Ideal growing conditions throughout most of the country - aside from droughts in parts of the North Island - meant national production was looking like being about 10 per cent up on last season.
At yesterday's auction, the GlobalDairyTrade price index dropped 8.9 per cent to US$4124 a tonne from US$4563 a tonne two weeks ago, the fourth straight decline and the lowest level since August 2012. Some 39,653 tonnes of product was sold, up from 39,008 tonnes a fortnight ago.
Whole milk powder, the biggest product sold by volume and the most important one for local producers, fell in price by 8.4 per cent to US$4033 - its biggest decline since May last year.
Economists said the latest GDT prices could shave a little off the farmgate milk price for this season.
"More importantly, it re-emphasises that next year is probably going to see a lower payout," ANZ rural economist Con Williams said. He said it was possible that very strong supply in New Zealand had overlapped a seasonal lift in production in China, putting higher volumes of product on the market.
But he said the strong supply conditions in New Zealand could change if drought conditions started to impact more heavily on production.
ASB rural economist Nathan Penny said farmers were "cranking the handle" and producing more in response to the high payout forecast.

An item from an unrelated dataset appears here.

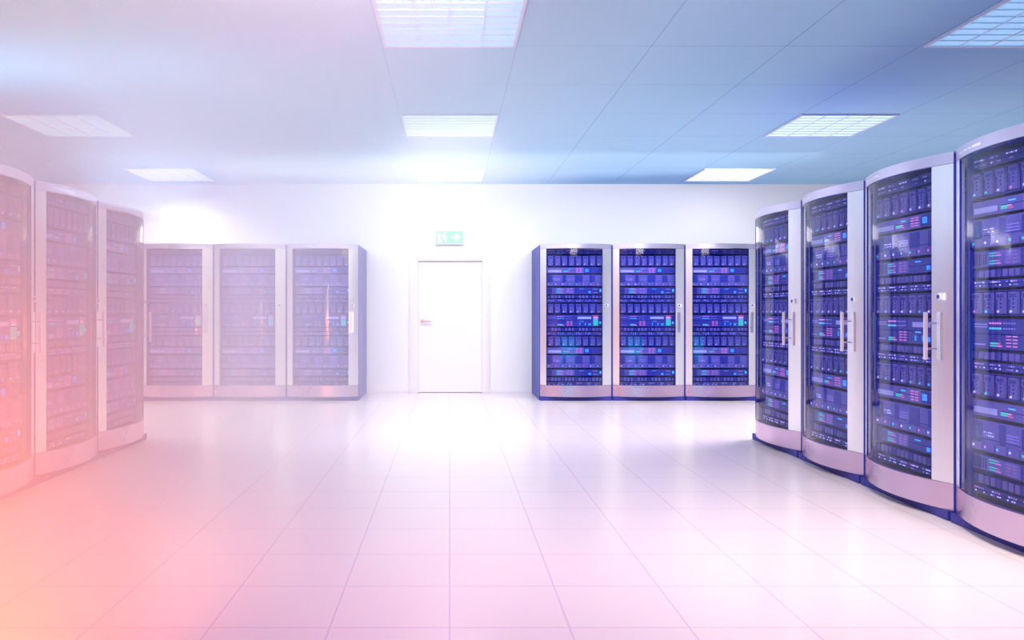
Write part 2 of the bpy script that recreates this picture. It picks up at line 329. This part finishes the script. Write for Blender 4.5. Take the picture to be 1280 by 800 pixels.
def console_unit(parent, z0, z1, light):
    b, loc, h = unit(parent, z0, z1, 'face')
    b.box(ux(0.09), ux(0.33), -0.002, 0, -h * 0.85, h * 0.85, 'face_light' if light else 'face'); b.box(ux(0.335), ux(0.49), -0.003, 0, -h * 0.85, h * 0.85, 'face_light' if light else 'face')
    for j in range(7): b.box(ux(0.01 + j * 0.022), ux(0.018 + j * 0.022), -0.003, 0, -h * 0.7, h * 0.7, 'slot')
    o = b.build('console_unit', parent, loc)
    l = MB(); twopair(l, 0.18, 0, h * 0.45); columns(l, 0.355, 0, h * 0.6)
    for k in range(5): line(l, 0.58 + k * 0.016, 0.590 + k * 0.016, h * 0.55, 'led_cyan', 0.003)
    line(l, 0.83, 0.91, h * 0.45, 'led_dim', 0.0035); line(l, 0.83, 0.91, -h * 0.55, 'led_dim', 0.0035)
    bezel(l).build('status_lights', o)
    q = MB(); q.box(ux(0.745), ux(0.785), -0.005, 0, -h * 0.65, -h * 0.1, 'led_blue'); q.build('blue_indicator', o); q = MB(); q.box(ux(0.945), ux(0.972), -0.005, 0, -h * 0.3, h * 0.5, 'led_cyan'); q.build('blue_indicator', o)
def control_unit(parent, z0, z1):
    b, loc, h = unit(parent, z0, z1, 'face')
    b.box(ux(0.0), ux(1.0), -0.002, 0, -0.002, 0.002, 'slot')
    o = b.build('control_unit', parent, loc)
    l = MB()
    for j in range(7):
        for i in range(2): dot(l, 0.03 + j * 0.02, h * 0.62 - i * 0.014, 'led_dim', 0.003)
    for j in range(5): dot(l, 0.19 + j * 0.026, h * 0.70, 'led_pink', 0.005); dot(l, 0.19 + j * 0.026, h * 0.36, 'led_cyan', 0.005)
    for j in range(5): dot(l, 0.33 + j * 0.026, h * 0.70, 'led_dim', 0.0035); dot(l, 0.33 + j * 0.026, h * 0.36, 'led_dim', 0.0035)
    for j in range(6): dot(l, 0.03 + j * 0.02, -h * 0.72, 'led_dim', 0.0035)
    line(l, 0.19, 0.265, -h * 0.62, 'led_green', 0.004); line(l, 0.265, 0.29, -h * 0.62, 'led_red', 0.004); line(l, 0.19, 0.25, -h * 0.78, 'led_green', 0.0035); line(l, 0.25, 0.31, -h * 0.78, 'led_pink', 0.0035)
    columns(l, 0.355, -h * 0.45, h * 0.32)
    for k in range(5): line(l, 0.585 + k * 0.016, 0.595 + k * 0.016, -h * 0.1, 'led_cyan', 0.003)
    for k in range(2): l.box(ux(0.58 + k * 0.10), ux(0.595 + k * 0.10), -0.003, 0, -h * 0.75, -h * 0.35, 'led_blue')
    bezel(l).build('status_lights', o)
    q = MB(); q.box(ux(0.55), ux(0.79), -0.005, 0, h * 0.28, h * 0.66, 'label'); q.build('label_plate', o)
    q = MB(); x0, x1 = ux(0.83), ux(0.915)
    for z_, t_, m_ in ((0.80, 0.05, 'led_red'), (0.60, 0.08, 'led_pink'), (0.40, 0.06, 'led_white')): q.box(x0, x1, -0.005, 0, h * (z_ - t_), h * (z_ + t_), m_)
    q.box(x0, x1, -0.005, 0, -h * 0.80, h * 0.20, 'led_green')
    for k in range(4): q.box(x0, x1, -0.006, -0.005, h * (0.02 - 0.2 * k) - 0.002, h * (0.02 - 0.2 * k) + 0.002, 'teal')
    q.build('level_meter', o)
    q = MB(); q.box(ux(0.745), ux(0.785), -0.005, 0, -h * 0.78, -h * 0.45, 'led_blue'); q.build('blue_indicator', o); q = MB(); q.box(ux(0.94), ux(0.965), -0.005, 0, -h * 0.5, -h * 0.15, 'led_cyan'); q.build('blue_indicator', o)

def make_rack():
    r = empty('server_rack')
    # cabinet: side, back, top and bottom panels around an open front
    b = MB()
    for s_ in (-1, 1): b.box(s_ * 0.491 - 0.0 if s_ < 0 else 0.465, -0.465 if s_ < 0 else 0.491, 0.0, 1.0, 0.0, 2.11, 'navy')
    b.box(-0.465, 0.465, 0.965, 1.0, 0.0, 2.11, 'navy'); b.box(-0.465, 0.465, 0.0, 0.965, 2.075, 2.11, 'navy'); b.box(-0.465, 0.465, 0.0, 0.965, 0.0, 0.17, 'navy')
    b.build('cabinet', r, bevel=0.002)
    # inner mounting rails beside the servers
    for x0, x1 in ((-0.465, UX0 - 0.004), (UX1 + 0.004, 0.465)):
        b = MB(); b.box(x0, x1, 0.02, 0.06, 0.17, 2.075, 'inner')
        for k in range(30): b.box((x0 + x1) / 2 - 0.006, (x0 + x1) / 2 + 0.006, 0.019, 0.021, 0.2 + k * 0.062, 0.212 + k * 0.062, 'slot')
        b.build('mounting_rail', r)
    # door: two bowed steel stiles, glass, handle and lock
    b = MB(); b.arc(-0.482, -0.402, 0.212, 2.055, 0.028, 'steel', 'inner', n=4); b.arc(0.356, 0.482, 0.212, 2.055, 0.028, 'steel', 'inner', n=6)
    dr = b.build('door', r)
    b = MB(); b.arc(-0.402, 0.356, 0.212, 2.055, 0.006, 'glass', off=0.006, n=24); gp = b.build('glass_pane', dr)
    def at(x, o): return -0.11 * (1 - (x / HW) ** 2) + o
    b = MB(); yh = at(0.40, 0)
    b.box(0.385, 0.425, yh - 0.006, yh + 0.02, 0.92, 1.20, 'steel')
    b.box(0.370, 0.392, yh - 0.075, yh - 0.058, 0.92, 1.20, 'steel')
    for z in (0.985, 1.135): b.box(0.380, 0.390, yh - 0.06, yh, z - 0.005, z + 0.005, 'navy')
    b.build('handle', dr, bevel=0.003)
    b = MB(); yl = at(0.41, 0); b.cyl(0.408, 1.29, 0.020, yl - 0.012, yl + 0.02, 'mark', 20); b.cyl(0.408, 1.29, 0.012, yl - 0.016, yl - 0.012, 'navy', 16); b.box(0.422, 0.440, yl - 0.006, yl + 0.02, 1.27, 1.31, 'mark')
    b.build('lock', dr)
    # bowed cap and base panels
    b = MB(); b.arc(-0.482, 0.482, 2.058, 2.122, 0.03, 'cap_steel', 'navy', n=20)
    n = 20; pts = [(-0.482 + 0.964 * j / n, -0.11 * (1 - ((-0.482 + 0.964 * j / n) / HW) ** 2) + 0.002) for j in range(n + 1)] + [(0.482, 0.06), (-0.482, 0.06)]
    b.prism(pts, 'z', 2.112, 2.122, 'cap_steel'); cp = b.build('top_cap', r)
    b = MB(); x = -0.40
    for wd, th in ((5, .004), (4, .004), (3, .004), (7, .0065)):
        for k in range(wd):
            b.box(x, x + 0.009, at(x, -0.0015), at(x, 0.004), 2.088 - th, 2.088 + th, 'mark'); x += 0.0125
        x += 0.014
    b.build('badge', cp)
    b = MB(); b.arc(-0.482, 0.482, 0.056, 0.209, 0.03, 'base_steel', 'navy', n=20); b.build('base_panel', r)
    b = MB(); b.box(-0.482, 0.482, -0.034, 0.0, 0.0, 0.056, 'toe'); b.build('toe_kick', r, bevel=0.002)
    rows = [('E', 311.5, 318), ('V', 319, 333), ('A', 334, 342), ('B', 343, 358), ('C', 359, 368), ('D', 368.5, 373.3), ('E', 373.8, 378.2), ('V', 379, 392.2), ('F', 393, 408.6),
            ('D', 409.2, 414.2), ('E', 414.7, 419.3), ('V', 420, 433), ('A', 434, 442.6), ('B', 444, 460.2), ('C', 461.5, 470), ('D', 471.2, 476.8), ('E', 477.4, 482)]
    for k, (t, a, c) in enumerate(rows):
        z1, z0 = zy(a) - 0.003, zy(c) + 0.003
        if t == 'E': dots_unit(r, z0, z1, k)
        if t == 'V': drive_unit(r, z0, z1, k)
        if t == 'A': switch_unit(r, z0, z1)
        if t == 'B': storage_unit(r, z0, z1, k)
        if t == 'C': console_unit(r, z0, z1, k > 10 or k == 4)
        if t == 'D': vent_unit(r, z0, z1)
        if t == 'F': control_unit(r, z0, z1)
    return r

PR = 0.988
racks = []
for k, w_ in enumerate(('farthest from the camera, beside the back-wall racks', 'second from the far end', 'third from the far end', 'closest to the camera, cut by the frame edge')):
    racks.append((2.895, 7.006 - k * PR, -math.pi / 2, 'navy server rack in the right-hand row, ' + w_, 'server racks of the right-hand row'))
for k, w_ in enumerate(('farthest from the camera, in pale haze', 'second from the far end, in pink haze', 'nearest the camera, cut by the left frame edge')):
    racks.append((-2.895, 7.006 - k * PR, math.pi / 2, 'hazy server rack in the left-hand row, ' + w_, 'server racks of the left-hand row'))
for k, w_ in enumerate(('leftmost, its side panel showing', 'middle one', 'rightmost, beside the right-hand row')):
    racks.append((1.710 + k * PR, 10.75, 0, 'navy server rack by the back wall right of the door, ' + w_, 'server racks right of the door'))
for k, w_ in enumerate(('rightmost, its side panel showing', 'middle one', 'leftmost, beside the left-hand row')):
    racks.append((-1.722 - k * PR, 10.75, 0, 'hazy server rack by the back wall left of the door, ' + w_, 'server racks left of the door'))
proto = make_rack()
for k, (x, y, rz, lab, grp) in enumerate(racks):
    o = proto if k == 0 else copy_tree(proto)
    o.location = (x, y, 0); o.rotation_euler = (0, 0, rz); o['label'] = lab; o['category'] = 'server rack'; o['group'] = grp

# ------------------------------------------------------------------ ceiling lights
def make_light(row):
    t = empty('ceiling_light')
    hs = 0.470
    b = MB()
    for a in (-1, 1):
        b.box(-hs, hs, min(a * hs, a * (hs - .02)), max(a * hs, a * (hs - .02)), -0.016, 0, 'louvre'); b.box(min(a * hs, a * (hs - .02)), max(a * hs, a * (hs - .02)), -hs + .02, hs - .02, -0.016, 0, 'louvre')
    b.build('frame', t)
    b = MB(); b.box(-hs + .02, hs - .02, -hs + .02, hs - .02, -0.006, 0, 'panel%d' % row); b.build('diffuser', t)
    b = MB()
    for k in range(1, 4): b.box(-0.45 + k * 0.225 - .003, -0.45 + k * 0.225 + .003, -0.45, 0.45, -0.016, -0.006, 'louvre')
    for k in range(1, 8): b.box(-0.45, 0.45, -0.45 + k * 0.1125 - .002, -0.45 + k * 0.1125 + .002, -0.014, -0.006, 'louvre')
    b.build('louvre', t)
    return t
names = {-1: 'left', 0: 'centre', 1: 'right'}; rows_ = ['nearest the camera', 'second from the back wall', 'nearest the back wall']
for j, y in enumerate((5.66 - .481, 5.66 + 2.5 * .962, 5.66 + 5.5 * .962)):
    lp = make_light(j)
    for i in (-1, 0, 1):
        if j == 0 and i == -1: continue          # outside the photograph
        o = lp if i == (-1 if j else 0) else copy_tree(lp)
        o.location = (i * 0.962 * 4, y, H); o['label'] = 'square louvred ceiling light, %s column, %s' % (names[i], rows_[j]); o['category'] = 'ceiling light'; o['group'] = 'recessed ceiling lights'

# ------------------------------------------------------------------ haze volume added on the left to imitate the pale colour wash
HAZE = 1.0
if HAZE:
    b = MB(); b.box(-2.77, 1.9, 0.4, 10.62, 0.005, 3.07, 'wall'); hz = b.build('haze', kind='stuff')
    m = bpy.data.materials.new('haze'); m.use_nodes = True; nt = m.node_tree; nt.nodes.clear(); N = nt.nodes.new; L = nt.links.new
    o_ = N('ShaderNodeOutputMaterial'); vs = N('ShaderNodeVolumeScatter'); L(vs.outputs[0], o_.inputs['Volume'])
    vs.inputs['Color'].default_value = (0.98, 0.90, 1.0, 1); vs.inputs['Anisotropy'].default_value = 0.0
    tc = N('ShaderNodeTexCoord'); sp = N('ShaderNodeSeparateXYZ'); L(tc.outputs['Object'], sp.inputs[0])
    def mr(src, a, b_, c, d_):
        n = N('ShaderNodeMapRange'); n.inputs[1].default_value = a; n.inputs[2].default_value = b_; n.inputs[3].default_value = c; n.inputs[4].default_value = d_; L(src, n.inputs[0]); return n.outputs[0]
    # the haze spreads further to the right under the ceiling than near the floor
    up = mr(sp.outputs[2], 1.9, 2.9, -0.20, 1.9); ad = N('ShaderNodeMath'); ad.operation = 'SUBTRACT'; L(sp.outputs[0], ad.inputs[0]); L(up, ad.inputs[1])
    dx = mr(ad.outputs[0], 0.0, -2.4, 0.0, 1.0); dy = mr(sp.outputs[1], 7.5, 1.5, 0.20, 0.42)
    dz = mr(sp.outputs[2], 1.9, 2.9, 1.0, 1.7); mz = N('ShaderNodeMath'); mz.operation = 'MULTIPLY'; L(dy, mz.inputs[0]); L(dz, mz.inputs[1]); dy = mz.outputs[0]
    mu = N('ShaderNodeMath'); mu.operation = 'MULTIPLY'; L(dx, mu.inputs[0]); L(dy, mu.inputs[1])
    m2 = N('ShaderNodeMath'); m2.operation = 'MULTIPLY'; L(mu.outputs[0], m2.inputs[0]); m2.inputs[1].default_value = HAZE
    L(m2.outputs[0], vs.inputs['Density']); hz.data.materials.clear(); hz.data.materials.append(m)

The bank now expects production to be up 11 per cent on last season's, up from its previous forecast of 10 per cent.
Bank of New Zealand economist Doug Steel said prices would decline next season and the overnight auction supported that view.

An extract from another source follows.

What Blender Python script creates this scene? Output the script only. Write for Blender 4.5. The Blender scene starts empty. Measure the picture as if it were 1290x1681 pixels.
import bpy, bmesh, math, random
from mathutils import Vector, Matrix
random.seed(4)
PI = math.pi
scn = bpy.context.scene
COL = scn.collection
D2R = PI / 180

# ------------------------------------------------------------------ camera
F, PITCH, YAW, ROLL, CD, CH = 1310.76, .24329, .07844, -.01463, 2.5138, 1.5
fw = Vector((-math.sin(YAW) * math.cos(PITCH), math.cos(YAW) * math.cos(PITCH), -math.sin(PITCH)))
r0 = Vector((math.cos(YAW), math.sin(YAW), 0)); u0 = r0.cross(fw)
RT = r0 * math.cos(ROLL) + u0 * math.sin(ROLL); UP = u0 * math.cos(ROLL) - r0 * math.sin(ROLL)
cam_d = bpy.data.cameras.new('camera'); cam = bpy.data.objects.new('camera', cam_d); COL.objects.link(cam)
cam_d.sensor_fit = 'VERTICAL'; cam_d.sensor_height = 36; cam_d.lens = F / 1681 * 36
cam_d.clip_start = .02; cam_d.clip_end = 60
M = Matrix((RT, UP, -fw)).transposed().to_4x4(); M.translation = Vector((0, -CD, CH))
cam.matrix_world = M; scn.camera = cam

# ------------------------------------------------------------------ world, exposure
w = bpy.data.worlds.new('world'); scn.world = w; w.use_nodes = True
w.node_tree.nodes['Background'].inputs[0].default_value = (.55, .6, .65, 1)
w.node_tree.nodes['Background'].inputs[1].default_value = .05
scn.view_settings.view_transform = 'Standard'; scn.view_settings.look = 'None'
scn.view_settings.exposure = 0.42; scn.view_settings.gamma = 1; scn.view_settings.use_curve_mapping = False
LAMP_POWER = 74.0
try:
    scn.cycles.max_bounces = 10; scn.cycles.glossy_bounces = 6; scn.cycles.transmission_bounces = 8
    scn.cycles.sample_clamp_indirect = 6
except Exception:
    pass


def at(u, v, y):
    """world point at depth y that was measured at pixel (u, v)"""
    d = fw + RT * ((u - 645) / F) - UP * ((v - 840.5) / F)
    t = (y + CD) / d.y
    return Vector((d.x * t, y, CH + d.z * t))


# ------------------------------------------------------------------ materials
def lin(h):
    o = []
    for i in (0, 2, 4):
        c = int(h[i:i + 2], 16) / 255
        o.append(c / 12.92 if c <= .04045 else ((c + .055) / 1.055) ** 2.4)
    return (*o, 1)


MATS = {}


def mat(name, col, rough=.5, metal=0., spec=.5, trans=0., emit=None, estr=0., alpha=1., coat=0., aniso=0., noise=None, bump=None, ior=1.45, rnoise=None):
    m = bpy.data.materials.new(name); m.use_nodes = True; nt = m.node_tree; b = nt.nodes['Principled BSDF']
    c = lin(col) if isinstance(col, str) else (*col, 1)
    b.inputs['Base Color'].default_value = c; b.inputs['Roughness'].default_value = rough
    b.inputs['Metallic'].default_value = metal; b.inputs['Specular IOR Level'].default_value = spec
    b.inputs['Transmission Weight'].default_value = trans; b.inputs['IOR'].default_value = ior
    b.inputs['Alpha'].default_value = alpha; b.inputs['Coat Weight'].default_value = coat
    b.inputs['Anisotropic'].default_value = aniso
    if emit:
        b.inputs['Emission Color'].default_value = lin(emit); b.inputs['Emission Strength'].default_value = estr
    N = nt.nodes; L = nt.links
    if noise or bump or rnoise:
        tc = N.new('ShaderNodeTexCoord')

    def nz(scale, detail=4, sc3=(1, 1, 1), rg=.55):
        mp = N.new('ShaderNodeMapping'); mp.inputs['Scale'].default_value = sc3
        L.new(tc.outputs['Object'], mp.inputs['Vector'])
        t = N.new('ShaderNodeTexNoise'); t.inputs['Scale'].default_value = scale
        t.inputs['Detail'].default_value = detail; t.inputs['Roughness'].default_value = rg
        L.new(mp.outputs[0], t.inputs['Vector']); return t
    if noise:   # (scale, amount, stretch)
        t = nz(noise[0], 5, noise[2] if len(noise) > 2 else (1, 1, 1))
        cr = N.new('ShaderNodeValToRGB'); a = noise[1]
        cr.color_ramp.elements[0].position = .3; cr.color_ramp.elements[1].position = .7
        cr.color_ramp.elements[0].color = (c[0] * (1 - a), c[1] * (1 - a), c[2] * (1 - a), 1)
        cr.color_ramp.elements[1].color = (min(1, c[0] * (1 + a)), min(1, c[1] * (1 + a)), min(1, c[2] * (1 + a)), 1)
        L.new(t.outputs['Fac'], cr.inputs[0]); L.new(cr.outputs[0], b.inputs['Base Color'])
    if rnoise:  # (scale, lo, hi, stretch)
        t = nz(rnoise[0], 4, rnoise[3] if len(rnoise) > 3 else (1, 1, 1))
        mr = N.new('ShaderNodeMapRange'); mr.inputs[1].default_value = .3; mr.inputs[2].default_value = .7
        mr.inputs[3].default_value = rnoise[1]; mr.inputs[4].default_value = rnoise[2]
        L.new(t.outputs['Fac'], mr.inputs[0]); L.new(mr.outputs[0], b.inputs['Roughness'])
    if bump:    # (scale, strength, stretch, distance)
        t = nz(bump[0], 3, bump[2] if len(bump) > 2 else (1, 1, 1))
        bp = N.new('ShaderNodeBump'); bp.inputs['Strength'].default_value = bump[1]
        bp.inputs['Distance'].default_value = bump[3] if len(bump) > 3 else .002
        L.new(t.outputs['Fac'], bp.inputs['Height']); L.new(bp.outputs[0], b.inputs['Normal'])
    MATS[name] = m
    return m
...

He added that a farmgate milk price payout below $7 was possible for 2014/15, depending on market conditions and the exchange rate.
Steel said foreign exchange markets had been slow to appreciate what had been happening in the dairy trade.
"After all, 30 per cent of New Zealand's merchandise exports have just fallen 18 per cent in value in two months - which is of importance," he said. "Maybe the market is getting its head around that."
Imre Speizer, senior markets strategist at Westpac, said the NZ dollar lost value against the Aussie dollar on the back of the result, going from NZ$1.0680 to NZ$1.0740 when the results came out.
Against the US dollar, other factors were at work, but the auction added downward pressure to an already weakening kiwi.
By late in the trading day, the currency was at US86c, down US1c from just before the auction.
Speizer said weaker dairy prices would create "a major obstacle" for further gains in the currency.
While lower product prices are likely to erode Fonterra's farmgate milk price, they are a benefit to the manufacturing, or dividend-paying side of Fonterra, which has suffered from the effect that high prices have had on inputs.
Units in the Fonterra Shareholders Fund, which gives investors access to Fonterra's dividend flow, closed up 5c at $6.15 yesterday.